A ruptura acabou contribuindo para mantê-los relativamente afastados. O relacionamento, ao menos segundo registros disponíveis, foi impulsionado por um encontro em Belém, em 1967, quando se reuniram num simpósio sobre arte e poesia. No mesmo ano, HO, que já havia mostrado pela primeira vez no Rio seus surpreendentes "Parangolés" (1965), exibiu o "Penetrável Tropicália", cujo nome deu título à canção de Caetano Veloso e ao movimento que teve nele e em Gilberto Gil os protagonistas na música popular.
É curioso, na conversa em NY, como HO mostra-se inquieto com a adequação do termo "tropicalismo" para seu trabalho, como se àquela altura as coisas se encaminhassem para uma nova fase -o que, de fato, parecia acontecer. Caetano e Gil encontravam-se desde 1969 exilados em Londres, e o movimento já deixara de existir como tal.
Em 1971, o Brasil vivia o período mais sombrio da ditadura militar. A censura havia se tornado implacável e uma guerra era travada entre os órgãos de repressão e militantes de esquerda. No meio intelectual e artístico, apesar do "inimigo comum", o ambiente era de desarticulação e não eram poucas as divergências, boa parte ainda desdobramentos dos ricos embates culturais dos anos 50 e 60.
Entre os jovens, prosperava a "contracultura", movimento internacional, que arregimentava a rebeldia e a contestação ao "sistema", entendido não apenas em sua materialização propriamente política, mas na dimensão existencial e comportamental.

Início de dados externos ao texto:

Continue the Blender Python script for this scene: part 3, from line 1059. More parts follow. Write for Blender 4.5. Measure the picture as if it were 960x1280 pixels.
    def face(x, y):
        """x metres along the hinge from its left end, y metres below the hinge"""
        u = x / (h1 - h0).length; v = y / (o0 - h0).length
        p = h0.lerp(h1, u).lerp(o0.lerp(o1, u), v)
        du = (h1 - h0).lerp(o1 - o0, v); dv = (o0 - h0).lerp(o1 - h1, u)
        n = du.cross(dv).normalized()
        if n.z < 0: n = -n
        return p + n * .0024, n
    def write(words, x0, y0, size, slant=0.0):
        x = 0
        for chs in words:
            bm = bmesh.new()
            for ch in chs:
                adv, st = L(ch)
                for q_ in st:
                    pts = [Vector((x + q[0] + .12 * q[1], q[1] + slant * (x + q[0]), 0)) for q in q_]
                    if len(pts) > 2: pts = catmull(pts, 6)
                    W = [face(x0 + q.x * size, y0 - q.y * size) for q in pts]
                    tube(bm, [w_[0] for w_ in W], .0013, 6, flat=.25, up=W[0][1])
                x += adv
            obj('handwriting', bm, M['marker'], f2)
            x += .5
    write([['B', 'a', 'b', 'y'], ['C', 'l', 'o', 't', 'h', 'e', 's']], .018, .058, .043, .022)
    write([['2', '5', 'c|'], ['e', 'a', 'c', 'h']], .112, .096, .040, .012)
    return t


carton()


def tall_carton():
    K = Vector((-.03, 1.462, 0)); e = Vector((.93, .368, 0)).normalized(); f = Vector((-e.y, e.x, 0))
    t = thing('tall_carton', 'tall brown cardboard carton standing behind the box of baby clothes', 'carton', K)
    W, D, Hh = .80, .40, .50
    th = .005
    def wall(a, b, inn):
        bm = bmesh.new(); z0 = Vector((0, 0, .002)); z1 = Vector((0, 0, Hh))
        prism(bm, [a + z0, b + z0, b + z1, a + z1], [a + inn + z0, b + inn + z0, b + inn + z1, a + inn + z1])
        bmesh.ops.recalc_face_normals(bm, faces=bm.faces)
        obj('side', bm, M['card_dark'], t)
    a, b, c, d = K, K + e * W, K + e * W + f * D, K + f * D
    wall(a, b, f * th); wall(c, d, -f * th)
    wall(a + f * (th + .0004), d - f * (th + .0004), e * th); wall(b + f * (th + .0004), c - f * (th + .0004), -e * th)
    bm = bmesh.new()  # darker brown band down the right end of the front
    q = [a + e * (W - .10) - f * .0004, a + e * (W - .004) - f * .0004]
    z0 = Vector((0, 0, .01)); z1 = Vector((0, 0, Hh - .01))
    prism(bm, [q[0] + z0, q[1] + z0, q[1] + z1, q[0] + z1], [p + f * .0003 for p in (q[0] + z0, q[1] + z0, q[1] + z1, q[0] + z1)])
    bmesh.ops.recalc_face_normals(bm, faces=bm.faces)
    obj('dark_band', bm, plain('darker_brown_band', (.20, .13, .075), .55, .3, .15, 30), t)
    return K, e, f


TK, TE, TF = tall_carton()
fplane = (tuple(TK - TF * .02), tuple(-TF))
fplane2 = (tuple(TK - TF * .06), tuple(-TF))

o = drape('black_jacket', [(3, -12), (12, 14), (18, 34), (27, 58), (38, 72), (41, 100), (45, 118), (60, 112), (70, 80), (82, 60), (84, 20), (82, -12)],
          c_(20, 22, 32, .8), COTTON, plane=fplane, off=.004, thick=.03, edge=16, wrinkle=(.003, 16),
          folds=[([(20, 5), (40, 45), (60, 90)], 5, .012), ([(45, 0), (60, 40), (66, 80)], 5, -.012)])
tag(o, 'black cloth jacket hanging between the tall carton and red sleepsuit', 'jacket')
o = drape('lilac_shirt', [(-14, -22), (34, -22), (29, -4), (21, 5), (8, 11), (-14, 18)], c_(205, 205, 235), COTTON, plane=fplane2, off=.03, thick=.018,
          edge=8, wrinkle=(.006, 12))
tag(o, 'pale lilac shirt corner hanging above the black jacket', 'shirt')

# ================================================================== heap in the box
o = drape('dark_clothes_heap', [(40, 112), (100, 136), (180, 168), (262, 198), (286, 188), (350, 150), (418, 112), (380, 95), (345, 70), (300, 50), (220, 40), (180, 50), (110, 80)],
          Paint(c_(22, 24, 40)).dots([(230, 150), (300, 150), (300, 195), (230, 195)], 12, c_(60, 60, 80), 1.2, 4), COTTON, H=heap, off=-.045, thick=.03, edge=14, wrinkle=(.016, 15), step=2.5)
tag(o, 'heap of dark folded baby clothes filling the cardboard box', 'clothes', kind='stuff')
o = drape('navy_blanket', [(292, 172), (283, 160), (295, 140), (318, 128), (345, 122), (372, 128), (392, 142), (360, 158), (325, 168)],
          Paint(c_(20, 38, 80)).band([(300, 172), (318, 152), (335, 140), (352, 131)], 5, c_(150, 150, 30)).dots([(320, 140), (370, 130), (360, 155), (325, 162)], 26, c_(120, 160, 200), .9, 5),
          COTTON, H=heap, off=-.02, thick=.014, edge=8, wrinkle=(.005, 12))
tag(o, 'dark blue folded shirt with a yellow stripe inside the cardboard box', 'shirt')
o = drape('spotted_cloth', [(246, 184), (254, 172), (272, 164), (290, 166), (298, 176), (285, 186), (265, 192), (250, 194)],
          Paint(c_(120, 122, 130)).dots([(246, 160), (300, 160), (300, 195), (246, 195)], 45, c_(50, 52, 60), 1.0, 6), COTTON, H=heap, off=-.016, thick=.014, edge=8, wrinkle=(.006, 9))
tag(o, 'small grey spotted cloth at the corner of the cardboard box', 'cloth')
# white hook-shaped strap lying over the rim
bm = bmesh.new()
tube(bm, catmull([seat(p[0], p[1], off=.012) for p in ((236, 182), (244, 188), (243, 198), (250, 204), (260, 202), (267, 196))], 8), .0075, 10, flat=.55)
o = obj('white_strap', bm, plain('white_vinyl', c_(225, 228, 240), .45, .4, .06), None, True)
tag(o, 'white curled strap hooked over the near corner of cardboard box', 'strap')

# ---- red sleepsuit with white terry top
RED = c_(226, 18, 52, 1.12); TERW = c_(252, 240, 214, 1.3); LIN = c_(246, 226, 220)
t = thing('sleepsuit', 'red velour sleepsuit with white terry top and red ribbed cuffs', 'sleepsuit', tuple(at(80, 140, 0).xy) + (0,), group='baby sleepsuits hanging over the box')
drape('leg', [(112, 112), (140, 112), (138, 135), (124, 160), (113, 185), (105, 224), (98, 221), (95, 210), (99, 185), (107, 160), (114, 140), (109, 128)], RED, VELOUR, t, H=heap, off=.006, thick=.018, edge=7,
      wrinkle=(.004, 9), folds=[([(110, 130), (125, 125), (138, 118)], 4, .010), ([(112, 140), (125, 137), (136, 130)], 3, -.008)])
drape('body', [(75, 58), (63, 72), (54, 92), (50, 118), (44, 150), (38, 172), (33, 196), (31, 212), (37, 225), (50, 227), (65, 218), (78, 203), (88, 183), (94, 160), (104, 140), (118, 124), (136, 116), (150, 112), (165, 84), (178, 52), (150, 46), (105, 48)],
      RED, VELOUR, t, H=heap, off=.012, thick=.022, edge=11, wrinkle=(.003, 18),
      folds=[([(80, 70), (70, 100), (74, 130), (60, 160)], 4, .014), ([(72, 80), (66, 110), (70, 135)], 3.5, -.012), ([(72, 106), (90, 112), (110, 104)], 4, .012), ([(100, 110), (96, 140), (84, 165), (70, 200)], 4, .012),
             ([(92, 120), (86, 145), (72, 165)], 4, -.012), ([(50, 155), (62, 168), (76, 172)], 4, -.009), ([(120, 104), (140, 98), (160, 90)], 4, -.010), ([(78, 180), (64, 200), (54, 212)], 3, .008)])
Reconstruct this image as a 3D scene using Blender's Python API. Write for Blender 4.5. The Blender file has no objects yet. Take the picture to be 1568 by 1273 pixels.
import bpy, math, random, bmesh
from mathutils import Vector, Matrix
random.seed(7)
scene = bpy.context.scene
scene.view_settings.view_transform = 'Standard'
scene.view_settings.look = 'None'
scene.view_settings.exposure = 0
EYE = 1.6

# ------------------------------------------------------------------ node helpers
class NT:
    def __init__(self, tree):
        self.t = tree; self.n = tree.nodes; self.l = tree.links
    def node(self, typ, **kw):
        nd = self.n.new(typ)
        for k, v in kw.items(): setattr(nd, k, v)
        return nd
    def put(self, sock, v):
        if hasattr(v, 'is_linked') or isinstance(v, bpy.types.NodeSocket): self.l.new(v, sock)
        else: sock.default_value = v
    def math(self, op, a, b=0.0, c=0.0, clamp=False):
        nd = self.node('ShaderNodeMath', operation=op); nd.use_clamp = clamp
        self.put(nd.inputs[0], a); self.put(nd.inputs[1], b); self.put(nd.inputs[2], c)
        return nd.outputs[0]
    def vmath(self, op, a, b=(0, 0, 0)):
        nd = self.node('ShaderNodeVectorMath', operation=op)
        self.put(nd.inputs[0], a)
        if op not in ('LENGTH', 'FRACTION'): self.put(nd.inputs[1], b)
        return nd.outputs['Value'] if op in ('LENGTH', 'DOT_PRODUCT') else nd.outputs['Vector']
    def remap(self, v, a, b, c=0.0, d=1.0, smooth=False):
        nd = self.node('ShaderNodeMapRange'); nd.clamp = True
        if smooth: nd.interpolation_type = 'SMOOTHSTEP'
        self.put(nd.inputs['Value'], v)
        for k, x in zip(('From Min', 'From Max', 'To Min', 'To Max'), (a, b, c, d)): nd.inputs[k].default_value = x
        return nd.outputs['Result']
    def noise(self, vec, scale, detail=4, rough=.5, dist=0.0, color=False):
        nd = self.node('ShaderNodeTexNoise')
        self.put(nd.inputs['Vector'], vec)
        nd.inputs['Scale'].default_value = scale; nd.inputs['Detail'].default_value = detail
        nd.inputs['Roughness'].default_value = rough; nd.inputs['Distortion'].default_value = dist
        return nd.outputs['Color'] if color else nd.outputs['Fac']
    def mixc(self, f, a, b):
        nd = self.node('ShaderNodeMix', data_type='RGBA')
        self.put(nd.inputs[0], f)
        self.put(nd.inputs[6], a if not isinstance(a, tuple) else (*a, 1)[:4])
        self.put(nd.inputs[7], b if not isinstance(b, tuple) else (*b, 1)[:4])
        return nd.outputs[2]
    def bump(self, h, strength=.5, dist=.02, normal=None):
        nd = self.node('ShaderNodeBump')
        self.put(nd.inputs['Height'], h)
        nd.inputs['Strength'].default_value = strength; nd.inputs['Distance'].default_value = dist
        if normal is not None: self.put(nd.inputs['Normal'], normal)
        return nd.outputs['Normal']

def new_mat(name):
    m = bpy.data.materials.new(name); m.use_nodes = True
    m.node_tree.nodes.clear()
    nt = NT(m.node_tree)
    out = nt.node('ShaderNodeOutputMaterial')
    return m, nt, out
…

Tudo parecia contribuir para dar à movimentação cultural de vanguarda ares de conspiração e resistência, o que efetivamente ocorria. Um certo sabor "underground" sobrevive nos trechos da conversa que a Folha publica a seguir. "É um episódio de uma amizade que gerou frutos muito importantes para a arte brasileira", diz Luciano Figueiredo, diretor do Centro de Arte Hélio Oiticica. A "Héliotape" com o poeta e o artista teve circulação restrita, em fita cassete, editada pelo Projeto HO, mantido pela família Oiticica -que autorizou a Folha a transcrever esse diálogo histórico.